I almost started crying. by now the sun was pounding and I could tell it was burning my skin. Every step between station 8 and the finish required discipline and I learnt alot about pain tolerance and what people write about when they talk about running ultras being a as much about mental endurance as well as physical. I didn't enjoy this last section at all and in fact will be choosing my next race accordingly. NO MORE ROAD RUNNING. My legs hated the pounding they took on the pavement.

I was glad to head back into the forest as we neared the finish. one fellow ahead of me screamed bloody murder as we went up the last hill to emerge at the resort. I arrived confused and humming the theme song to St. Elmo's Fire into the arms of a slightly worried looking Yifang. I finished in 66th place under 9:32. We were back in DC at a colleague's pig roast 5 hours later chatting about the race. What a surreal and wonderful experience.

All this would of been impossible without the amazing work of the organizers, volunteers and my amazing, loving support crew of one, Yifang Xu. Thank you all.

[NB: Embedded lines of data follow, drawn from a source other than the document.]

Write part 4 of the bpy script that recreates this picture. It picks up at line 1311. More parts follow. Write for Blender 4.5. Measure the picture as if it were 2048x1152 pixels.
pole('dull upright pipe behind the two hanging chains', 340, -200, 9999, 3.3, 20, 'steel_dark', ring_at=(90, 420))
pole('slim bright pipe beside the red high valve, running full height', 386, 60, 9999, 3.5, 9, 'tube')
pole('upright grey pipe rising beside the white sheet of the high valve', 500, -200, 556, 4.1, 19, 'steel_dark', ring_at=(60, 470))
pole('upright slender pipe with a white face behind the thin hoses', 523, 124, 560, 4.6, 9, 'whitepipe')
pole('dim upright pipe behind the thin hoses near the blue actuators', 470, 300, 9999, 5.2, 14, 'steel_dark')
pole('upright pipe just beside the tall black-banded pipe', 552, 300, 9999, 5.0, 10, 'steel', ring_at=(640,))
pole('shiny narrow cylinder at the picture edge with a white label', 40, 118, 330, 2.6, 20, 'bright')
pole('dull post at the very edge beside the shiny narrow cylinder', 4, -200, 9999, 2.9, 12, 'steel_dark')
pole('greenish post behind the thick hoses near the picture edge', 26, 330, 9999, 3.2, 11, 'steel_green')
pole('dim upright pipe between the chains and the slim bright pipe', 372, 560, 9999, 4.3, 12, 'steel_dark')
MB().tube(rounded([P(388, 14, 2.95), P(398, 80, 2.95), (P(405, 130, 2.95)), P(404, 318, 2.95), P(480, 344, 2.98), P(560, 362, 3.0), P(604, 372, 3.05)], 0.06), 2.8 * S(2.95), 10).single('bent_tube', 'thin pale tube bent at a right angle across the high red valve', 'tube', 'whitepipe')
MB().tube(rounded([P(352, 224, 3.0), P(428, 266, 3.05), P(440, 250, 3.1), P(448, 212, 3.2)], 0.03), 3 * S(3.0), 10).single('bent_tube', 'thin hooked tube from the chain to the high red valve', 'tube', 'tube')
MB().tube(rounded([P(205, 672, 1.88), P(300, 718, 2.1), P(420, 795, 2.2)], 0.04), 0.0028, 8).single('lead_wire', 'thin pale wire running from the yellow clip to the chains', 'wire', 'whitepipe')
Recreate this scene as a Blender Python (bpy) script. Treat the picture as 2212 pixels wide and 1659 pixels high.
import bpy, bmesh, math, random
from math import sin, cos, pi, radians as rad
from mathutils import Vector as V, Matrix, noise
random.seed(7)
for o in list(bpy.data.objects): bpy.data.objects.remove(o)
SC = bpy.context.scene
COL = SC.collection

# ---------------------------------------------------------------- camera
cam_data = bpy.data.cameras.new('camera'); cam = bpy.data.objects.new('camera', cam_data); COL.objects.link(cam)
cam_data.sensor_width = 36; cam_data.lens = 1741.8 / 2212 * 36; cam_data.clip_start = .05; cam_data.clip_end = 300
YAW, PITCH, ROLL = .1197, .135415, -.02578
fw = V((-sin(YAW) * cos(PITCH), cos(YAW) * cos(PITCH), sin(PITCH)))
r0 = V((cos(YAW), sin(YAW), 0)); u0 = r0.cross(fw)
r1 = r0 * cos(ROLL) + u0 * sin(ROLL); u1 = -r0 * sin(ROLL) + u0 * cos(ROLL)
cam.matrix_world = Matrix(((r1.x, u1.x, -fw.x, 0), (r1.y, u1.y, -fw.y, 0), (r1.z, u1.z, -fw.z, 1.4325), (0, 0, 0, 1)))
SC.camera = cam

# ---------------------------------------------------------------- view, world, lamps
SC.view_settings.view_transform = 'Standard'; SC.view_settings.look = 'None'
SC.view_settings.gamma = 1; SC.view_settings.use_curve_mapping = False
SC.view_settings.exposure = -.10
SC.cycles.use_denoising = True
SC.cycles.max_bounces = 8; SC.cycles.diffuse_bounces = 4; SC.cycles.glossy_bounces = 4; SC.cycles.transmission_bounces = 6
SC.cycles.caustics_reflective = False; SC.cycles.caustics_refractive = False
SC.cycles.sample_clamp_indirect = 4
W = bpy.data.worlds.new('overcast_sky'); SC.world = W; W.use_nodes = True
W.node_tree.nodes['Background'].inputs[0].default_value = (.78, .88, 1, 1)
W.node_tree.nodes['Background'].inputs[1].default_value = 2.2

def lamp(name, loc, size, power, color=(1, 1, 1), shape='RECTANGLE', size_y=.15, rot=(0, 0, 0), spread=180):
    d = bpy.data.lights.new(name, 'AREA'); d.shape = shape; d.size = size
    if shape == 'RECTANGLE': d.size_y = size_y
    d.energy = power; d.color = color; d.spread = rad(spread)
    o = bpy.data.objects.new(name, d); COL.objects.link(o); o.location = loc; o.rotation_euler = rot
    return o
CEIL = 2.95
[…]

My lower body is extremely sore now. Strange new pains in my feet. Burning muscles and just general soreness. I have no idea what to expect over the next few days. Worse or hopefully steady improvements. I woke up very nauseous this morning and my stomach is not very pleased with the sloshing it endured yesterday. Stairs are very difficult to negotiate. I did manage to beat Yifang on the two short sprints she challenged me to today in the hopes of finally beating me in a foot race. Little does she know.


A couple comments about training. Almost everyone that knows me was surprised to hear that I had done this given that I don't run or train with any regularity. I confess as much. I have recently gotten interested in Ultras as a result of my preparations for hiking the John Muir Trail this fall. I'm hoping to do the ~230 mile trail southbound from Yosemite to Mt Whitney in 11 days. I'm also going to an ACC climbing camp in July. Both of which will require some endurance and mental fortitude. As a result I've been incrasing the length and severity of my regular hiking and backpacking trips.

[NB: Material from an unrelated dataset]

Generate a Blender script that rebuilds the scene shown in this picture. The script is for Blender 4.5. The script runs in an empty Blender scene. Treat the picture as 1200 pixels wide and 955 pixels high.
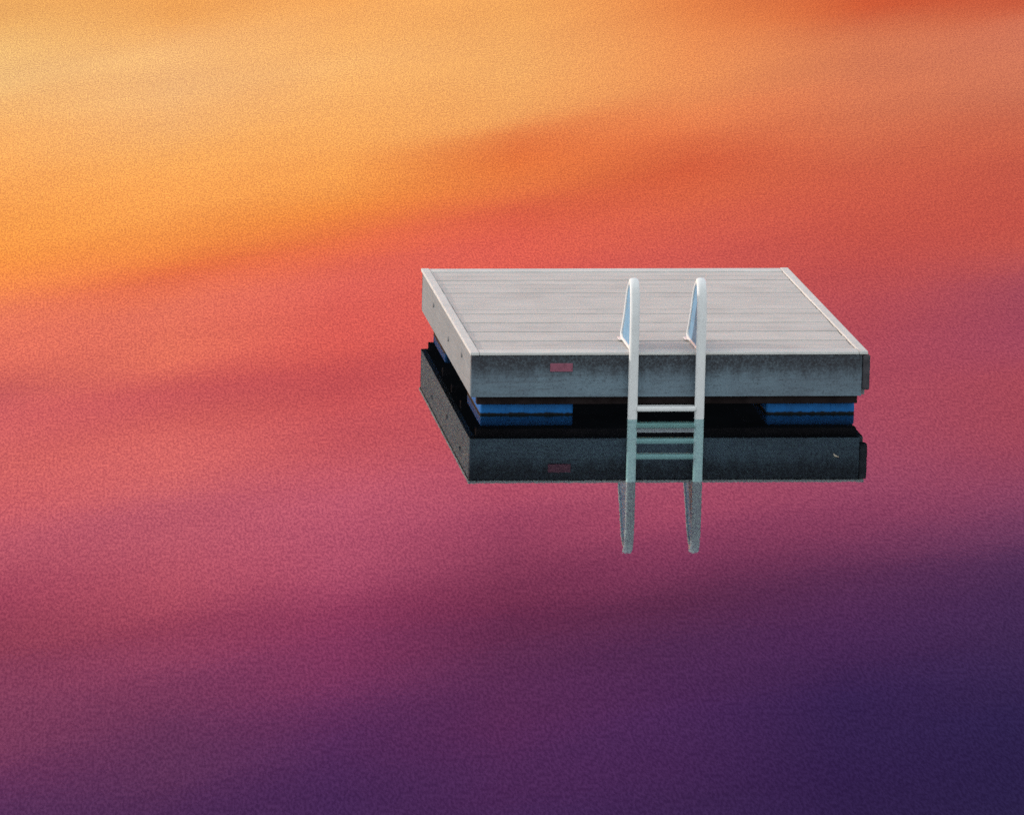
import bpy, bmesh, math, random
from mathutils import Vector, Matrix
random.seed(4)
R = math.radians
S = bpy.context.scene
COL = S.collection

# ------------------------------------------------------------------ solved view
F_PX, PITCH, ROLL, YAW = 6500.0, 0.20074, 0.00564, 0.04481
RX, RY, CZ, DEPTH, H, T = 4.38038, 40.85027, 8.36509, 3.59799, 0.50062, 0.34200
PX = 100.0            # the picture is an off-centre crop of a wider view: the lens axis meets it here
W = 3.0
IOR = 1.70
TINT = (.66, .80, .84)          # greenish lake water

# ------------------------------------------------------------------ helpers
def box(bm, x0, x1, y0, y1, z0, z1, bev=0.0, seg=2):
    vs = [bm.verts.new(p) for p in ((x0,y0,z0),(x1,y0,z0),(x1,y1,z0),(x0,y1,z0),
                                     (x0,y0,z1),(x1,y0,z1),(x1,y1,z1),(x0,y1,z1))]
    fs = [bm.faces.new([vs[i] for i in q]) for q in
          ((3,2,1,0),(4,5,6,7),(0,1,5,4),(1,2,6,5),(2,3,7,6),(3,0,4,7))]
    if bev:
        es = list({e for f in fs for e in f.edges})
        bmesh.ops.bevel(bm, geom=es, offset=bev, segments=seg, affect='EDGES', profile=0.6)
    return vs

def sweep(bm, path, wx, wy, n=14, power=2.6, closed=False):
    """Super-elliptic section (half sizes wx along X, wy in the path plane) swept along a YZ path with X constant."""
    rings = []
    N = len(path)
    for i, p in enumerate(path):
        a = path[i-1] if (i > 0 or closed) else path[i]
        b = path[(i+1) % N] if (i < N-1 or closed) else path[i]
        t = (Vector(b) - Vector(a)).normalized()
        nx = Vector((1,0,0)); ny = t.cross(nx).normalized()
        ring = []
        for k in range(n):
            th = 2*math.pi*k/n
            c, s = math.cos(th), math.sin(th)
            u = math.copysign(abs(c)**(2/power), c)*wx
            v = math.copysign(abs(s)**(2/power), s)*wy
            ring.append(bm.verts.new(Vector(p) + nx*u + ny*v))
        rings.append(ring)
    for i in range(N if closed else N-1):
        a, b = rings[i], rings[(i+1) % N]
        for k in range(n):
            bm.faces.new((a[k], a[(k+1) % n], b[(k+1) % n], b[k]))
    if not closed:
        bm.faces.new(list(reversed(rings[0]))); bm.faces.new(rings[-1])

def bezier(p0, p1, p2, p3, n):
    out = []
    for i in range(n+1):
        t = i/n; q = 1-t
        out.append(tuple(q**3*a+3*q*q*t*b+3*q*t*t*c+t**3*d for a, b, c, d in zip(p0,p1,p2,p3)))
    return out

def obj(name, bm, mat, parent=None, smooth=False):
    bmesh.ops.recalc_face_normals(bm, faces=bm.faces)
    me = bpy.data.meshes.new(name)
    bm.to_mesh(me); bm.free()
    if smooth:
        for p in me.polygons: p.use_smooth = True
        try: me.set_sharp_from_angle(angle=R(40))
        except Exception: pass
    me.materials.append(mat)
    o = bpy.data.objects.new(name, me); COL.objects.link(o)
    if parent: o.parent = parent
    return o

class NT:
    def __init__(s, tree): s.t = tree; s.t.nodes.clear()
    def n(s, kind, **kw):
        nd = s.t.nodes.new(kind)
        for k, v in kw.items(): setattr(nd, k, v)
        return nd
    def l(s, a, b): s.t.links.new(a, b)
    def val(s, sock, v):
        if isinstance(v, bpy.types.NodeSocket): s.l(v, sock)
        else: sock.default_value = v
    def math(s, op, a, b=None, c=None, clamp=False):
        nd = s.n('ShaderNodeMath', operation=op, use_clamp=clamp)
        s.val(nd.inputs[0], a)
        if b is not None: s.val(nd.inputs[1], b)
        if c is not None: s.val(nd.inputs[2], c)
        return nd.outputs[0]
    def mix(s, fac, a, b, blend='MIX'):
        nd = s.n('ShaderNodeMix', data_type='RGBA', blend_type=blend)
        s.val(nd.inputs[0], fac)
        for i, v in ((6, a), (7, b)):
            if isinstance(v, tuple) and len(v) == 3: v = v + (1,)
            s.val(nd.inputs[i], v)
        return nd.outputs[2]
    def rng(s, v, a, b, c=0.0, d=1.0, smooth=True):
        nd = s.n('ShaderNodeMapRange', interpolation_type='SMOOTHSTEP' if smooth else 'LINEAR')
        s.val(nd.inputs[0], v)
        for i, q in enumerate((a, b, c, d)): s.val(nd.inputs[i+1], q)
        return nd.outputs[0]
    def noise(s, vec, scale, detail=4, rough=0.55):
        nd = s.n('ShaderNodeTexNoise'); s.l(vec, nd.inputs['Vector'])
        nd.inputs['Scale'].default_value = scale; nd.inputs['Detail'].default_value = detail
        nd.inputs['Roughness'].default_value = rough
        return nd.outputs['Fac']
    def mapping(s, vec, scale=(1,1,1), loc=(0,0,0)):
        nd = s.n('ShaderNodeMapping'); s.l(vec, nd.inputs[0])
        nd.inputs['Scale'].default_value = scale; nd.inputs['Location'].default_value = loc
        return nd.outputs[0]

def material(name):
    m = bpy.data.materials.new(name); m.use_nodes = True
    return m, NT(m.node_tree)

def finish(t, color, rough=0.6, metal=0.0, bump=None, bump_d=0.002, spec=0.4):
    b = t.n('ShaderNodeBsdfPrincipled'); o = t.n('ShaderNodeOutputMaterial')
    if isinstance(color, tuple): color = color + (1,)
    t.val(b.inputs['Base Color'], color); t.val(b.inputs['Roughness'], rough)
    b.inputs['Metallic'].default_value = metal
    b.inputs['Specular IOR Level'].default_value = spec
    if bump is not None:
        bn = t.n('ShaderNodeBump'); bn.inputs['Distance'].default_value = bump_d
        t.l(bump, bn.inputs['Height']); t.l(bn.outputs[0], b.inputs['Normal'])
    t.l(b.outputs[0], o.inputs[0])

def objcoord(t): return t.n('ShaderNodeTexCoord').outputs['Object']

# ------------------------------------------------------------------ materials
def wood_material(name, base, dark, speck=0.5, plank=None, axis='x', scale=1.0):
    m, t = material(name)
    v = objcoord(t)
    st = (1.2, 22, 22) if axis == 'x' else (22, 1.2, 22)
    grain = t.noise(t.mapping(v, st), 3.0*scale, 6, 0.65)
    spk = t.noise(v, 55, 3, 0.7)
    patch = t.noise(v, 2.3, 4, 0.6)
    c = t.mix(t.rng(grain, .35, .72), base, tuple(b*.80 for b in base))
    c = t.mix(t.math('MULTIPLY', t.rng(spk, .52, .74), speck), c, dark)
    c = t.mix(t.math('MULTIPLY', t.rng(patch, .42, .72), .45), c, tuple(b*.72 for b in base))
    if plank:
        sep = t.n('ShaderNodeSeparateXYZ'); t.l(v, sep.inputs[0])
        idx = t.math('FLOOR', t.math('DIVIDE', t.math('SUBTRACT', sep.outputs[1], plank[0]), plank[1]))
        wn = t.n('ShaderNodeTexWhiteNoise', noise_dimensions='1D'); t.l(idx, wn.inputs['W'])
        c = t.mix(1.0, c, t.mix(wn.outputs[0], (.95,.945,.95), (1.02,1.015,1.01)), 'MULTIPLY')
    finish(t, c, t.rng(grain, .2, .8, .55, .8), bump=t.math('ADD', grain, t.math('MULTIPLY', spk, .6)), bump_d=.0035, spec=.25)
    return m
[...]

So for everyone who has asked about training here is the longer version.

Since the fall I have been running and hiking almost weekly on the valley and ridge trails in Rock Creek, on the Billy Goat Trail, or in Shenandoah. In April Yifang and did a 10 day long trip in Utah and did some canyonnering. The hiking along stream bed in wet conditions actually prepared me quite well for the wet, submerged trail conditions on the course. I like to hike fast and long days averaging 15 miles whenever possible. I dont run during the week but walk 2 miles a day, everyday. I don't run on pavement. I don't run down very steep hills, and usually don't run uphills on very long days. This may change soon as I plan on doing more hill training. I do run on very technical rocky ground. I was never phased by the trail conditions encountered yesterday and this was definitely an advantage in completing the race. I don't do well in the heat so usually I don't run in the summer. Since today is the official start of the hellish season I guess nothing has changed. I have to admit that if temperatures had been warm yesterday I likely would not of completed the race.

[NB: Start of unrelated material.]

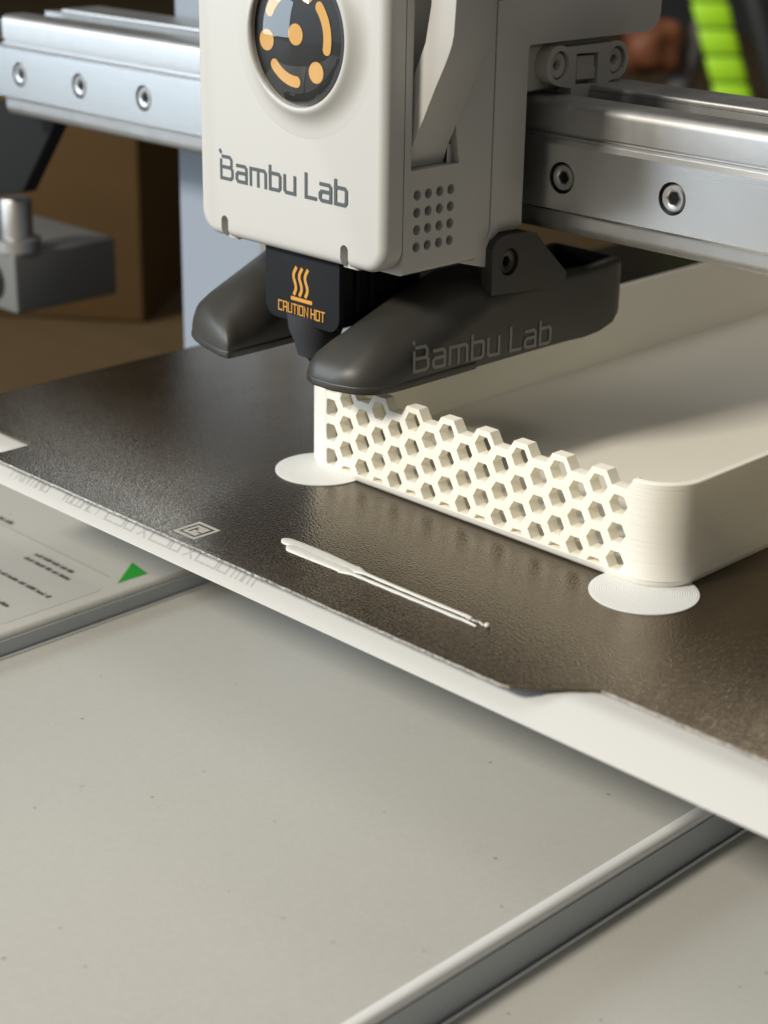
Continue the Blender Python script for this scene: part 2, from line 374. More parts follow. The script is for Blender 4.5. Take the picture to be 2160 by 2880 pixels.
def stroke(pts, t):
    L, Rr = [], []
    n = len(pts)
    closed = False
    for i in range(n):
        p = Vector(pts[i])
        d0 = (Vector(pts[i]) - Vector(pts[i - 1])).normalized() if i > 0 else None
        d1 = (Vector(pts[i + 1]) - Vector(pts[i])).normalized() if i < n - 1 else None
        d0 = d0 or d1; d1 = d1 or d0
        nn = Vector((-d0.y, d0.x)) + Vector((-d1.y, d1.x))
        if nn.length < 1e-6: nn = Vector((-d1.y, d1.x))
        nn.normalize()
        k = t / 2 / max(0.45, nn.dot(Vector((-d1.y, d1.x))))
        e = Vector((0, 0))
        if i == 0: e = -d1 * t / 2
        if i == n - 1: e = d0 * t / 2
        L.append(p + nn * k + e); Rr.append(p - nn * k + e)
    return L, Rr

def lettering(bm, text, size, t, origin, du, dv, dn, gap=0.2, space=0.42, thick=0.12):
    """origin is the lower left corner of the first letter; du, dv, dn are right, up and outward directions"""
    O, du, dv, dn = Vector(origin), Vector(du), Vector(dv), Vector(dn)
    x = 0.0; lift = 0.0
    for ch in text:
        if ch == ' ': x += space; continue
        wd, strokes = G['l' if ch == 'L' and size > 4 and 'B' in text else ch]
        for pts in strokes:
            L, R = stroke([((x + u) * size, v * size) for u, v in pts], t)
            lift += 0.012
            def pt(q, h): return O + du * q.x + dv * q.y + dn * h
            A = [bm.verts.new(pt(q, thick + lift + 0.008 * i_)) for i_, q in enumerate(L)]; B = [bm.verts.new(pt(q, thick + lift + 0.008 * i_)) for i_, q in enumerate(R)]
            for i in range(len(L) - 1): bm.faces.new((A[i], A[i + 1], B[i + 1], B[i]))
        x += wd + gap
    return x * size
def text_width(text, gap=0.2, space=0.42):
    return sum(space if c == ' ' else G['l' if c == 'L' and 'B' in text else c][0] + gap for c in text) - gap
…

In the last month my training has intensified somewhat starting over memorial day long weekend when Yifang and I hiked the 24 mile North Fork Mountain trail in WV in 11 hrs. The next day while recuperating at home I signed up for Highlands Sky and ran out to run in Rock creek the following day. The following weekend I did not run, but we did a 20 mile bike ride in the heat. 2 weeks ago I fast hiked 30 miles of mostly steep hills in Shenandoah with the Extreme Dayhikers Meet Up group in about 11 hours. I credit this day as being the biggest confidence boosting effort that led to my finish yesterday. Knowing I could do 30 miles of hills on difficult trails in the heat. Knowing how my body feels after such an effort was extremely useful.I rested another week and did a fast 5.5 hour 17 mile on the Bull's run trail last weeked to round out my preparations, testing my body's reaction to HEED.

Gear wise, I ran in my new Salomon Comp 3. This shoe fits me really well. I had only walked about two miles in these before but they left my feet blister free. This is my second pair of these shows and they seem to have held up fairly well, although they are still totally wet from the race. I wet thru two pairs of Ineji toe socks. I carried a bottle of Perpetuem or HEED the entire course and had a Nathan 2L hydration pack for plain water (first 20 miles) and NUUN laced water(last 20. I refilled the pack's bladder midway and the bottle at every stop with HEED but began with Perpetuem. I shielded my balding head with a new Headsweats protech cap. The hydration pack rubbed my under arms raw a bit after mile 27. Some vaseline limited the damage but I'm concerned about what was going on there. More experience will tell if it can repalce my BD pack for this kind of day. A short sleeve t-shirt might also protect me better.

I hope to do some more of these Ultras, I hope to keep training for the JMT in the fall, incorporating more multiday 20 mile efforts into the mix. Some of them solo to get used to being alone as I will likely be hiking by myself in the fall for most of the time. I also need to start testing foods and supplements to figure out what will work best. I am starting to think that 11 days might be too long and that I might finish faster. We'll see....

*photos by Dan Lehmann


Hoyawolf said...

excellent race report. we finished very close together! probably said hello on the course - cheers, jason nicholson

ultrarunnergirl/Kiry said...

Wow, I am very impressed that you ran this very tough ultra as your first race. Congratulations! It sure had strange beauty and epic weather!